トヨタ子会社も"下請いじめ"、止まぬ業界の悪習 「認識甘い」摘発の公取委が適正取引整備へ警鐘
自動車業界での下請法違反がまた発覚した。
公正取引委員会は7月5日、トヨタ自動車の子会社「トヨタカスタマイジング&ディベロップメント(TCD)」が下請法違反に違反する行為が認められたとして、同社に対し違反行為で発生した取引先の対応費用の支払いや再発防止を求める勧告を行った。
「やってはいけないことをやってしまった」。TCDの西脇憲三社長は同日会見し、謝罪した。トヨタが90.5%、豊田通商が9.5%を出資する同社の主力事業は特装車の生産で、カスタム部品の開発なども手がける。2024年3月期売上高は前期比24%増の1035億円、営業利益は同80%増の171億円と高収益を誇る。
金型の無償保管と不当返品
公取委が違法と指摘したのは2つある。1つが部品生産に使用する金型の保管費用の未払いだ。
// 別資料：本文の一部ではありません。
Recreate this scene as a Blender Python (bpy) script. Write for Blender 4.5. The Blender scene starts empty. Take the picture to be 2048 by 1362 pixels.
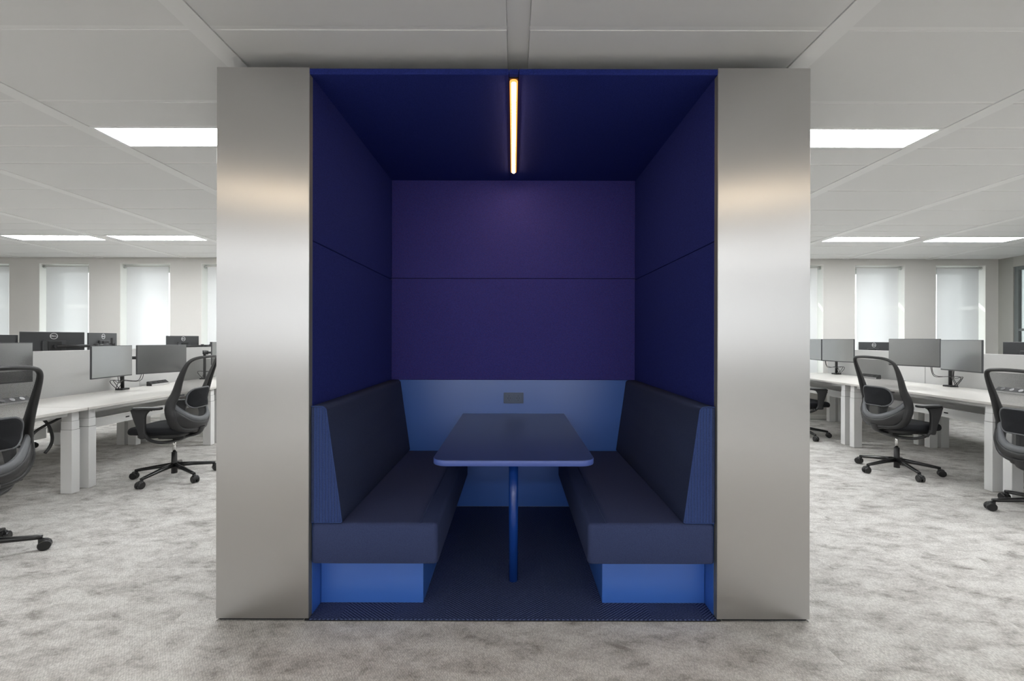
import bpy, bmesh, math, random
from mathutils import Vector, Matrix
random.seed(7)
S = bpy.context.scene
COL = S.collection
EYE = 1.352
F = 910.0
CEIL = 2.72

# ------------------------------------------------------------ camera, world, exposure
cam_d = bpy.data.cameras.new('camera'); cam = bpy.data.objects.new('camera', cam_d); COL.objects.link(cam)
cam_d.sensor_width = 36.0; cam_d.lens = 36.0 * F / 2048
cam_d.shift_x = -2.5 / 2048; cam_d.shift_y = -3.0 / 2048
cam_d.clip_start = 0.02
cam.matrix_world = Matrix.Translation((0, 0, EYE)) @ Matrix.Rotation(math.pi/2, 4, 'X') @ Matrix.Rotation(0.0020, 4, 'Z')
S.camera = cam
S.view_settings.view_transform = 'Standard'; S.view_settings.look = 'None'
S.view_settings.exposure = 1.25; S.view_settings.gamma = 1.0; S.view_settings.use_curve_mapping = False
S.cycles.use_denoising = True
S.cycles.max_bounces = 10; S.cycles.diffuse_bounces = 6; S.cycles.transparent_max_bounces = 16
S.cycles.sample_clamp_indirect = 20.0
S.cycles.caustics_reflective = False; S.cycles.caustics_refractive = False

PANEL_W = 14.0        # emission of the ceiling panels
SKY = 0.9            # overcast sky outside
W = bpy.data.worlds.new('sky'); S.world = W; W.use_nodes = True
nt = W.node_tree; nt.nodes.clear()
wo = nt.nodes.new('ShaderNodeOutputWorld'); bg = nt.nodes.new('ShaderNodeBackground')
tc = nt.nodes.new('ShaderNodeTexCoord'); sx = nt.nodes.new('ShaderNodeSeparateXYZ'); cr = nt.nodes.new('ShaderNodeValToRGB')
nt.links.new(tc.outputs['Generated'], sx.inputs[0]); nt.links.new(sx.outputs['Z'], cr.inputs[0])
cr.color_ramp.elements[0].position = 0.0; cr.color_ramp.elements[0].color = (0.93, 0.945, 0.96, 1)
cr.color_ramp.elements[1].position = 0.7; cr.color_ramp.elements[1].color = (1.6, 1.68, 1.8, 1)
nt.links.new(cr.outputs[0], bg.inputs[0]); bg.inputs[1].default_value = SKY
nt.links.new(bg.outputs[0], wo.inputs[0])

sun_d = bpy.data.lights.new('sun', 'SUN'); sun_d.energy = 2.4; sun_d.angle = 0.012; sun_d.color = (1.0, 0.96, 0.9)
sun = bpy.data.objects.new('sun', sun_d); COL.objects.link(sun)
sun.rotation_euler = Vector((0.66, -0.52, -0.54)).to_track_quat('-Z', 'Y').to_euler()

# ------------------------------------------------------------ materials
def srgb(r, g, b):
    f = lambda c: (c/255/12.92) if c/255 <= 0.04045 else ((c/255+0.055)/1.055)**2.4
    return (f(r), f(g), f(b), 1)
def mat(name, color, rough=0.5, metal=0.0, spec=0.5, **kw):
    m = bpy.data.materials.new(name); m.use_nodes = True
    p = m.node_tree.nodes['Principled BSDF']
    p.inputs['Base Color'].default_value = color
    p.inputs['Roughness'].default_value = rough; p.inputs['Metallic'].default_value = metal
    p.inputs['Specular IOR Level'].default_value = spec
    for k, v in kw.items(): p.inputs[k.replace('_', ' ')].default_value = v
    return m
def nodes(m):
    t = m.node_tree
    def N(kind, **kw):
        n = t.nodes.new(kind)
        for k, v in kw.items(): setattr(n, k, v)
        return n
    return t, N, t.links.new, t.nodes['Principled BSDF']
def set_ramp(r, pts):
    e = r.color_ramp.elements
    while len(e) < len(pts): e.new(0.5)
    for i, (p, c) in enumerate(pts): e[i].position = p; e[i].color = c

def fabric(name, c1, c2, scale=260, bump=0.25, rough=0.9, sheen=0.0, weave=True, speck=None):
    m = mat(name, c1, rough, spec=0.25)
    t, N, L, p = nodes(m)
    tc = N('ShaderNodeTexCoord'); 
    n1 = N('ShaderNodeTexNoise'); n1.inputs['Scale'].default_value = scale; n1.inputs['Detail'].default_value = 2
    n2 = N('ShaderNodeTexNoise'); n2.inputs['Scale'].default_value = scale*0.8; n2.inputs['Detail'].default_value = 3
    L(tc.outputs['Object'], n1.inputs[0]); L(tc.outputs['Object'], n2.inputs[0])
    ad = N('ShaderNodeMath', operation='ADD'); L(n1.outputs[0], ad.inputs[0]); L(n2.outputs[0], ad.inputs[1])
    r = N('ShaderNodeValToRGB'); set_ramp(r, [(0.38, c1), (0.62, c2)])
    hf = N('ShaderNodeMath', operation='MULTIPLY'); hf.inputs[1].default_value = 0.5
    L(ad.outputs[0], hf.inputs[0]); L(hf.outputs[0], r.inputs[0])
    out = r.outputs[0]
    if speck:
        n3 = N('ShaderNodeTexNoise'); n3.inputs['Scale'].default_value = 190; L(tc.outputs['Object'], n3.inputs[0])
        r3 = N('ShaderNodeValToRGB'); set_ramp(r3, [(0.56, (0,0,0,1)), (0.66, (1,1,1,1))]); L(n3.outputs[0], r3.inputs[0])
        mx = N('ShaderNodeMixRGB'); L(r3.outputs[0], mx.inputs[0]); L(out, mx.inputs[1]); mx.inputs[2].default_value = speck
        out = mx.outputs[0]
    L(out, p.inputs['Base Color'])
    b = N('ShaderNodeBump'); b.inputs['Strength'].default_value = bump; b.inputs['Distance'].default_value = 0.002
    L(hf.outputs[0], b.inputs['Height']); L(b.outputs[0], p.inputs['Normal'])
    if sheen:
        p.inputs['Sheen Weight'].default_value = sheen; p.inputs['Sheen Roughness'].default_value = 0.4
    return m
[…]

公取委によると遅くとも2022年7月以降、TCDは部品メーカー49社に対し、製品の発注を長期間行っていないにもかかわらず、貸与していた合計664個の金型や検査機を無償で保管させていた。
もう1つが不当返品。TCDは部品メーカーからバンパーなどを受け取った後、納品時の品質検査を行っていないにもかかわらず、瑕疵があるとした部品を不当に返品していた。部品メーカーの一部は金型の無償保管と重複がある。
金型費用の未払い対象49社の被害額は数千万円になる可能性があり、TCDは相当する費用を各社に支払う。不当返品の対象は65社で、被害額の5427万円はすでに支払い済みだという。
西脇社長は不正の要因について、「自分たちで気づくことができなかった。今の仕事が正しいのかどうか、自ら問いかけていく姿勢が足りなかったのではないか」と話し、法的知識が不足していたことも明かした。
自身も含めてグループ全体で不正が続発しているトヨタ自動車は「トヨタとしてもTCDの再発防止に向けた取り組みをサポートしていく。今回の件を学びとして、下請法にとどまらず、子会社に対するコンプライアンス徹底に向けた取り組みを強化していく」とコメントした。